Deducing Source Lithologies in Microtektites from the Chicxulub Impact

The Chicxulub Impact on the Yucatan Peninsula at the Cretaceous-Paleogene boundary produced microtektites that were distributed over a large region centered on the Caribbean basin. The tektites are generally altered in most localities, but a recently discovered deposit at Gorgonilla Island, Columbia yields a large percentage of fresh glassy microtektites up to ~2 mm in dimension. Previous work on these and the well-preserved tektites from Beloc, Haiti reveal heterogenous compositions between and even within individual tektites at scales down to a few microns. To a first order, compositions by EPMA reveal that the tektites are binary mixtures of granitic and Ca-S-rich components. However, there is significant variation from a simple mixing line and additional components are clearly implicated. Recent data from the Chicxulub drilling project provide a variety of additional possible components.

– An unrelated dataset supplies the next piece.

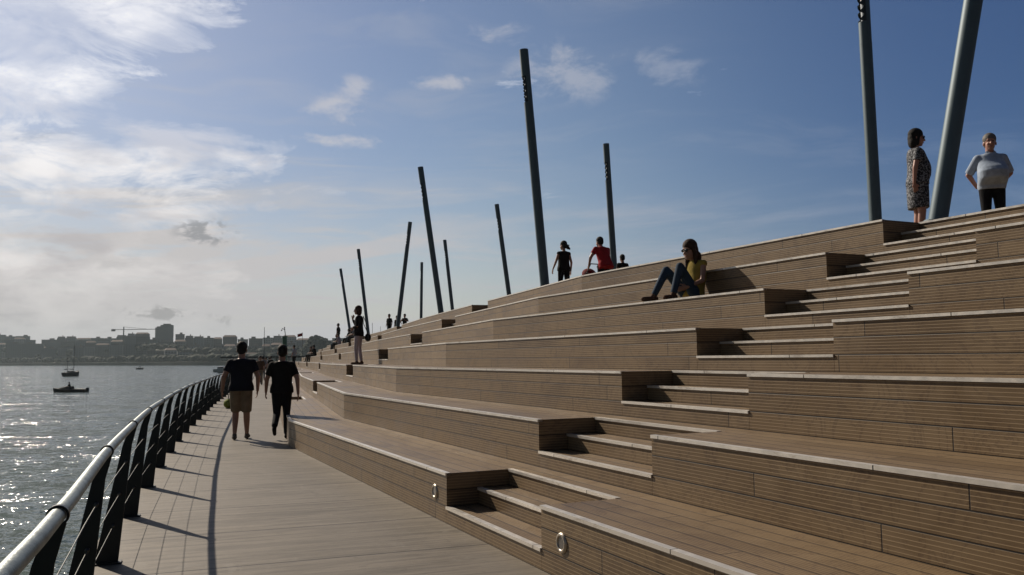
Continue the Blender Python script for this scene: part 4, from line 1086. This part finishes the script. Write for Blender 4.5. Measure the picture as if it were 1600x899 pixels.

The Chicxulub impactor itself has been assumed to have been fully vaporized during the event, and subsequent hydrothermal alteration has altered many of the terrestrial target rocks. Thus tektites have long been speculated as a possible source for identifying pre-impact target lithologies and possibly that of the impactor. Using pristine glassy Gorgonilla Island microtektites, this study aims to better quantify the number and compositions of Chicxulub target lithologies and ideally, insight into the lithology of the impactor itself. We are using microbeam techniques to produce a large geochemical data set for ~100 microtektites selected for the broadest range of colors and other characteristics. To these data we apply principal component analysis (PCA) and multivariate curve resolution-alternating least squares (MCR-ALS) techniques to identify the optimal components that explain the diversity of compositions which represent mixtures at various scales. Special attention is given to misfit elements such as volatiles, whose anomalies can reveal fractionation during vaporization or condensation- thus enhancing knowledge of the formation mechanism for these objects.